**Task**
Please give the listing again in its entirety, exactly as written.

**Given data**
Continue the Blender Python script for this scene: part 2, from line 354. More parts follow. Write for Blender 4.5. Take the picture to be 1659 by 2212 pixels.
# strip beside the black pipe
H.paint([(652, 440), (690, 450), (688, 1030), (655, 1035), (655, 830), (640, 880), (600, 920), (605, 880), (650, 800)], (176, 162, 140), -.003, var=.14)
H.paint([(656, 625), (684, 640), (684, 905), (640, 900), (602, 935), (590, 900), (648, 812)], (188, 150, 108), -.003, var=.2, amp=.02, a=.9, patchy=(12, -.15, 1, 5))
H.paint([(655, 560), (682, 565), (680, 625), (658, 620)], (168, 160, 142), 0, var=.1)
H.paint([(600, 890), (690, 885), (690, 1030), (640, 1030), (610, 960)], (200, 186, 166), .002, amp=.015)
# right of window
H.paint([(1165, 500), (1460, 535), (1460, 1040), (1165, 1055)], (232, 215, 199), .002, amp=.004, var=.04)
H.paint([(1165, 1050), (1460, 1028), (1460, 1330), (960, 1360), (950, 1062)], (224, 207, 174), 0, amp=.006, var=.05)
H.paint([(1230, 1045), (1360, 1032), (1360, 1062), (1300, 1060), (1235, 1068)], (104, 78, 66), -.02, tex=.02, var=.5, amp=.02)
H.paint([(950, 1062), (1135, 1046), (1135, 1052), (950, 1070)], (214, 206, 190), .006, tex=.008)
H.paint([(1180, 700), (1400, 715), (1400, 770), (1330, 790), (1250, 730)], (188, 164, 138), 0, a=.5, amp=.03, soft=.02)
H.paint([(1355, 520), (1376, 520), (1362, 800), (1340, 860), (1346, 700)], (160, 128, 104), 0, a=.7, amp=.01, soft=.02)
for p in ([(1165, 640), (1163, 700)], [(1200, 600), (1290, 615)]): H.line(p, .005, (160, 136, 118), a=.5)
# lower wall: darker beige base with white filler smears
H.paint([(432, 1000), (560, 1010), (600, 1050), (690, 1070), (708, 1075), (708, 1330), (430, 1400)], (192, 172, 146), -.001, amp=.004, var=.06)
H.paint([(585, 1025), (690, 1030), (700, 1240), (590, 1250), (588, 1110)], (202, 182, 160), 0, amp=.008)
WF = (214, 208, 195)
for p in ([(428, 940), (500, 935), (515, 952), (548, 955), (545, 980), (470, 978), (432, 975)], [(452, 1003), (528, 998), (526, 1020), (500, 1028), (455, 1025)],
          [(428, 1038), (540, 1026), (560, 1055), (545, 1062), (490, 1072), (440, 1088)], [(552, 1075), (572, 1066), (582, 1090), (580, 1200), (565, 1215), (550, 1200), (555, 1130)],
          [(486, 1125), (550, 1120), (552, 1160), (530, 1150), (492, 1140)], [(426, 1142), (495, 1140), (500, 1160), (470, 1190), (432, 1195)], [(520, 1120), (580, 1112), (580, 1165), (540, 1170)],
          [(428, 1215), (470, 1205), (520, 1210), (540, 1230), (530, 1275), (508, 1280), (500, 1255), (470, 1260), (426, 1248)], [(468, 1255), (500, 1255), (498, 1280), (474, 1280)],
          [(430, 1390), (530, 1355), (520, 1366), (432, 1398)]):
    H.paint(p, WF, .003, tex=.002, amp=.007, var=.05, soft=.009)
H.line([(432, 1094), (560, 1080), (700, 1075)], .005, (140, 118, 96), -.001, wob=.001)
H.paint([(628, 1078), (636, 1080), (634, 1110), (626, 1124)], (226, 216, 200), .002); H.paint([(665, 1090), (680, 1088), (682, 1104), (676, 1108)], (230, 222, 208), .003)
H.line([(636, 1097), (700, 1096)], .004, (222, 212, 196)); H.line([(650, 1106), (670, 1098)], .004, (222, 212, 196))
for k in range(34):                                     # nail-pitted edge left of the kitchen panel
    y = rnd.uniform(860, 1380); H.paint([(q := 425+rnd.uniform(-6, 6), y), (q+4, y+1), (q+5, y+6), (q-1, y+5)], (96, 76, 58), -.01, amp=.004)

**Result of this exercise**
Continue the Blender Python script for this scene: part 2, from line 354. More parts follow. Write for Blender 4.5. Take the picture to be 1659 by 2212 pixels.
# strip beside the black pipe
H.paint([(652, 440), (690, 450), (688, 1030), (655, 1035), (655, 830), (640, 880), (600, 920), (605, 880), (650, 800)], (176, 162, 140), -.003, var=.14)
H.paint([(656, 625), (684, 640), (684, 905), (640, 900), (602, 935), (590, 900), (648, 812)], (188, 150, 108), -.003, var=.2, amp=.02, a=.9, patchy=(12, -.15, 1, 5))
H.paint([(655, 560), (682, 565), (680, 625), (658, 620)], (168, 160, 142), 0, var=.1)
H.paint([(600, 890), (690, 885), (690, 1030), (640, 1030), (610, 960)], (200, 186, 166), .002, amp=.015)
# right of window
H.paint([(1165, 500), (1460, 535), (1460, 1040), (1165, 1055)], (232, 215, 199), .002, amp=.004, var=.04)
H.paint([(1165, 1050), (1460, 1028), (1460, 1330), (960, 1360), (950, 1062)], (224, 207, 174), 0, amp=.006, var=.05)
H.paint([(1230, 1045), (1360, 1032), (1360, 1062), (1300, 1060), (1235, 1068)], (104, 78, 66), -.02, tex=.02, var=.5, amp=.02)
H.paint([(950, 1062), (1135, 1046), (1135, 1052), (950, 1070)], (214, 206, 190), .006, tex=.008)
H.paint([(1180, 700), (1400, 715), (1400, 770), (1330, 790), (1250, 730)], (188, 164, 138), 0, a=.5, amp=.03, soft=.02)
H.paint([(1355, 520), (1376, 520), (1362, 800), (1340, 860), (1346, 700)], (160, 128, 104), 0, a=.7, amp=.01, soft=.02)
for p in ([(1165, 640), (1163, 700)], [(1200, 600), (1290, 615)]): H.line(p, .005, (160, 136, 118), a=.5)
# lower wall: darker beige base with white filler smears
H.paint([(432, 1000), (560, 1010), (600, 1050), (690, 1070), (708, 1075), (708, 1330), (430, 1400)], (192, 172, 146), -.001, amp=.004, var=.06)
H.paint([(585, 1025), (690, 1030), (700, 1240), (590, 1250), (588, 1110)], (202, 182, 160), 0, amp=.008)
WF = (214, 208, 195)
for p in ([(428, 940), (500, 935), (515, 952), (548, 955), (545, 980), (470, 978), (432, 975)], [(452, 1003), (528, 998), (526, 1020), (500, 1028), (455, 1025)],
          [(428, 1038), (540, 1026), (560, 1055), (545, 1062), (490, 1072), (440, 1088)], [(552, 1075), (572, 1066), (582, 1090), (580, 1200), (565, 1215), (550, 1200), (555, 1130)],
          [(486, 1125), (550, 1120), (552, 1160), (530, 1150), (492, 1140)], [(426, 1142), (495, 1140), (500, 1160), (470, 1190), (432, 1195)], [(520, 1120), (580, 1112), (580, 1165), (540, 1170)],
          [(428, 1215), (470, 1205), (520, 1210), (540, 1230), (530, 1275), (508, 1280), (500, 1255), (470, 1260), (426, 1248)], [(468, 1255), (500, 1255), (498, 1280), (474, 1280)],
          [(430, 1390), (530, 1355), (520, 1366), (432, 1398)]):
    H.paint(p, WF, .003, tex=.002, amp=.007, var=.05, soft=.009)
H.line([(432, 1094), (560, 1080), (700, 1075)], .005, (140, 118, 96), -.001, wob=.001)
H.paint([(628, 1078), (636, 1080), (634, 1110), (626, 1124)], (226, 216, 200), .002); H.paint([(665, 1090), (680, 1088), (682, 1104), (676, 1108)], (230, 222, 208), .003)
H.line([(636, 1097), (700, 1096)], .004, (222, 212, 196)); H.line([(650, 1106), (670, 1098)], .004, (222, 212, 196))
for k in range(34):                                     # nail-pitted edge left of the kitchen panel
    y = rnd.uniform(860, 1380); H.paint([(q := 425+rnd.uniform(-6, 6), y), (q+4, y+1), (q+5, y+6), (q-1, y+5)], (96, 76, 58), -.01, amp=.004)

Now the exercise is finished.